Yaqui voices: Schooling experiences of Yaqui students.

Sonnleitner, Theresa Ann Mague. January 1994 (has links)
This ethnographic study examines the unique schooling experiences of Yaqui students in an urban public school setting in Tucson, Arizona. The dissertation focuses on life narratives as a means of understanding how contemporary Yaqui adults view formal education, the struggles they endured to maintain their cultural identity within a mainstream educational environment, and Yaqui-defined factors contributing to the diminished and differential school success experienced by present-day Yaqui youth. The study enlisted 10 Yaqui individuals who resided in Old Pascua at the time of their elementary and secondary schooling, and who represented a range of ages and schooling levels. Old Pascua was chosen because it was established as the first Yaqui community in Tucson and because of Yaqui student attendance in specific schools. Critical theory provides the study's theoretical framework.
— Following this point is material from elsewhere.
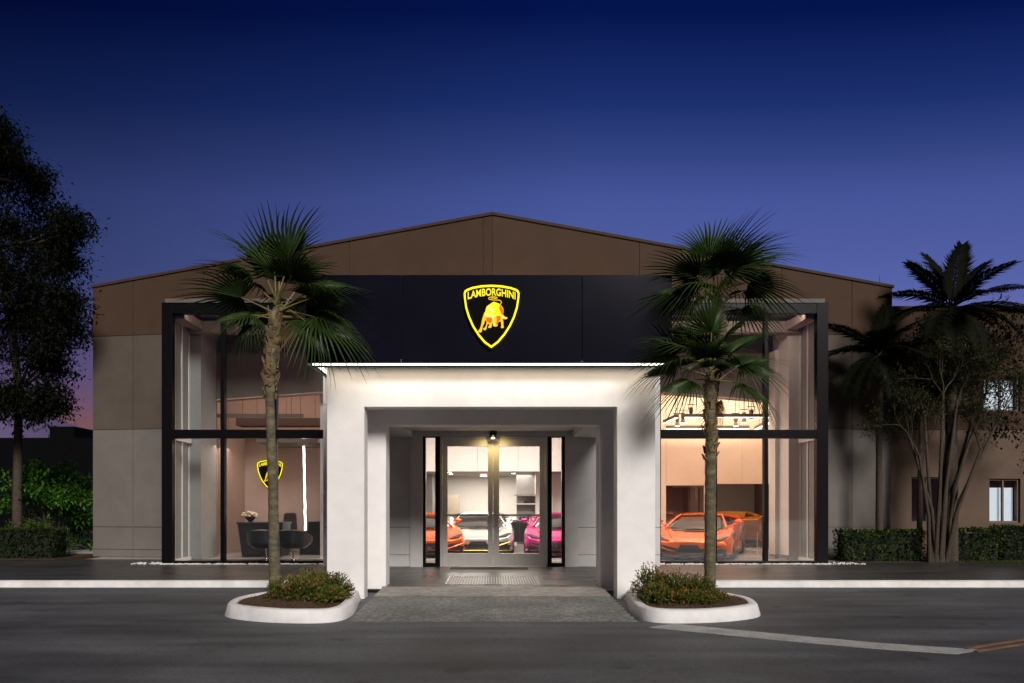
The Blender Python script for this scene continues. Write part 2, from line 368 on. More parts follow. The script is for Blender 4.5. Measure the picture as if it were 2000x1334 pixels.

Such a framework illuminates both the institutional practices and policies which contribute to the limited success of minority students, and the means of transforming those limiting conditions. Yaqui oral narrative accounts serve as the primary documentation and critique of existing educational institutions. The individual and collective struggles revealed in these first-hand accounts, as well as the social, political, and historical factors impacting the lives of Yaqui individuals, are examined. This documentation and a thematic analysis of the accounts suggest several institutionally produced factors that contributed to Yaqui students' lack of school success: the hidden curriculum of school; family support for education; and perceptions related to success. These themes are explored relative to the lives of Yaqui individuals, to research literature, and to critical theory. Finally, participant-generated recommendations for institutional change are discussed. These include changes in school and community relations, relevance of schooling, and economic factors. This study provides insights into the uniqueness of Yaqui school experiences and extends the current body of literature on American Indian/Alaska Native education by considering schooling from a neglected perspective--one informed by Yaqui individuals themselves. By examining the complex array of factors contributing to Yaqui students' diminished school success, the study also joins microethnography, macroethnography, and critical theory in a unified, systemic approach.